SHORT TASK
Each line of the data that includes the string "pixels" is to be copied out.

--

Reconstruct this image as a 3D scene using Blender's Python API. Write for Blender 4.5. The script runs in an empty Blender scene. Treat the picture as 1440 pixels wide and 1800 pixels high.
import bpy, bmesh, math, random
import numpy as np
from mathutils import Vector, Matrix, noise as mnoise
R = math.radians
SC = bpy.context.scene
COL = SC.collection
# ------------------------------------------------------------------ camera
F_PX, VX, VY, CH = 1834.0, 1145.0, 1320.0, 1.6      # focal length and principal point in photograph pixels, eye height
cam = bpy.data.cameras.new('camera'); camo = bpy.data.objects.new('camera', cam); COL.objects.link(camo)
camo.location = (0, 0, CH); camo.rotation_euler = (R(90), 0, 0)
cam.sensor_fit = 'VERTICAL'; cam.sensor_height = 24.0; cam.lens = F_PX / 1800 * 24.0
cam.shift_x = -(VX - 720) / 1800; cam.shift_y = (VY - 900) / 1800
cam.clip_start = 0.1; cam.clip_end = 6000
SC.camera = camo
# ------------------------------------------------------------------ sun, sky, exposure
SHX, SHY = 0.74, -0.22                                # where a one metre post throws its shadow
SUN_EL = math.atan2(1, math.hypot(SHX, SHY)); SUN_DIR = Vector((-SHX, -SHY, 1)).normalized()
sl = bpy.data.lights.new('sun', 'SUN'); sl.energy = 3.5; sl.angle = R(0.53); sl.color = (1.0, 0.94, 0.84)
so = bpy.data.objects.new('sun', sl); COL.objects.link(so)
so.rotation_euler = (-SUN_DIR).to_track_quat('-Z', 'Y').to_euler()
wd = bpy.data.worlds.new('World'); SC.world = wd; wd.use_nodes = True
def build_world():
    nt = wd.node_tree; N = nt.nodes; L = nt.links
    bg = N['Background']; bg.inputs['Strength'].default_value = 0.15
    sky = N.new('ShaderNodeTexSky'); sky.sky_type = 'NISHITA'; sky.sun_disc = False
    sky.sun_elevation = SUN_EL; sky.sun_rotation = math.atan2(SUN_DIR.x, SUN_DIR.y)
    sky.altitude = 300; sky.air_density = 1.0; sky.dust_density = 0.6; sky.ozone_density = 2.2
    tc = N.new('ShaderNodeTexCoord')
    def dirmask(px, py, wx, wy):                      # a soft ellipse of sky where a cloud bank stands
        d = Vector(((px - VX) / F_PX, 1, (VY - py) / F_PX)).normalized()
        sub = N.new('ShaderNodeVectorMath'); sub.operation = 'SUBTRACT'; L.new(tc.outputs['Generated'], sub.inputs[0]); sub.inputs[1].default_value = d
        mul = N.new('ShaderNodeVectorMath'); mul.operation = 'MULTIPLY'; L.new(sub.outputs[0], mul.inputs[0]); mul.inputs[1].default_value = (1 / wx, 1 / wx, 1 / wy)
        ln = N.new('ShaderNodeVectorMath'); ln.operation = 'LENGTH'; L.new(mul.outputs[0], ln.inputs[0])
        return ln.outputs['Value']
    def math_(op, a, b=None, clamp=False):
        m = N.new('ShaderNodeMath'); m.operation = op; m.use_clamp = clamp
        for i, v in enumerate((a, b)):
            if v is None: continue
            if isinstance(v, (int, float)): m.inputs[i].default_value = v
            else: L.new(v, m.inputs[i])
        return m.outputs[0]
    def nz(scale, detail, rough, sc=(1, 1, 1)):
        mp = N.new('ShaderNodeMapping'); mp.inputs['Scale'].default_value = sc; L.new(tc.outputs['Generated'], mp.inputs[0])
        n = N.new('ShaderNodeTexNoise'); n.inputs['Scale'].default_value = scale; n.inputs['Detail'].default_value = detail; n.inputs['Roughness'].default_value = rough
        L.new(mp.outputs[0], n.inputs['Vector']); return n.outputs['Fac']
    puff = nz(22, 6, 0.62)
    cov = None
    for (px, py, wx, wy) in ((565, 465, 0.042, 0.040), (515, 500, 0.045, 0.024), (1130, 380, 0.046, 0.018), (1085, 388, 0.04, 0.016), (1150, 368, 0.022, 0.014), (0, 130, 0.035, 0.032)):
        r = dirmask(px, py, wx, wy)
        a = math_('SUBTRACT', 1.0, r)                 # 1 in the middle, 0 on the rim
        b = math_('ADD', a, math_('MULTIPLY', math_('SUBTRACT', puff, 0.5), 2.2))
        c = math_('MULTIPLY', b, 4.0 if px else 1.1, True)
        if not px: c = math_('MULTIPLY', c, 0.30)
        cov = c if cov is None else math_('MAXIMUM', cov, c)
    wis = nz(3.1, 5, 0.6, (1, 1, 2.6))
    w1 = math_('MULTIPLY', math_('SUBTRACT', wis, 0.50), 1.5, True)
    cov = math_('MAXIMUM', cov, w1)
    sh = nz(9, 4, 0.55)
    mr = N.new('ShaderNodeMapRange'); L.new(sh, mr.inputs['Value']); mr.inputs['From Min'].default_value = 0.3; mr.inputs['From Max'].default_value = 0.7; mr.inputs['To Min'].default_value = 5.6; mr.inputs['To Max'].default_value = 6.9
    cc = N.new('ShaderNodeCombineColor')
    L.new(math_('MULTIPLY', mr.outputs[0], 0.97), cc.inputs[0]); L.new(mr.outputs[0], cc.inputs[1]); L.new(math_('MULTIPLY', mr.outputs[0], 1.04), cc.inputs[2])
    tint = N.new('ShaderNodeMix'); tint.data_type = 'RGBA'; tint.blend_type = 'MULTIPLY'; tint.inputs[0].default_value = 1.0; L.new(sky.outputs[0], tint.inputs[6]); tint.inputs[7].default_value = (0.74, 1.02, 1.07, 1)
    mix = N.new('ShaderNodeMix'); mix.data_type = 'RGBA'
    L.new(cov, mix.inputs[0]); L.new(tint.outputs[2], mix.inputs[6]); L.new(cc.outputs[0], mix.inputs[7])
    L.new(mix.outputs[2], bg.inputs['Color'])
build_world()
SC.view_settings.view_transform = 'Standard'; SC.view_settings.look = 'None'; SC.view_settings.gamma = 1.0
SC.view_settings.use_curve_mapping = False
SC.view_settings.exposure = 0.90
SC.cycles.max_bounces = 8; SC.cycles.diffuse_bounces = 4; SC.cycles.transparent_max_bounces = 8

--

WRITTEN RESPONSE
Reconstruct this image as a 3D scene using Blender's Python API. Write for Blender 4.5. The script runs in an empty Blender scene. Treat the picture as 1440 pixels wide and 1800 pixels high.
F_PX, VX, VY, CH = 1834.0, 1145.0, 1320.0, 1.6      # focal length and principal point in photograph pixels, eye height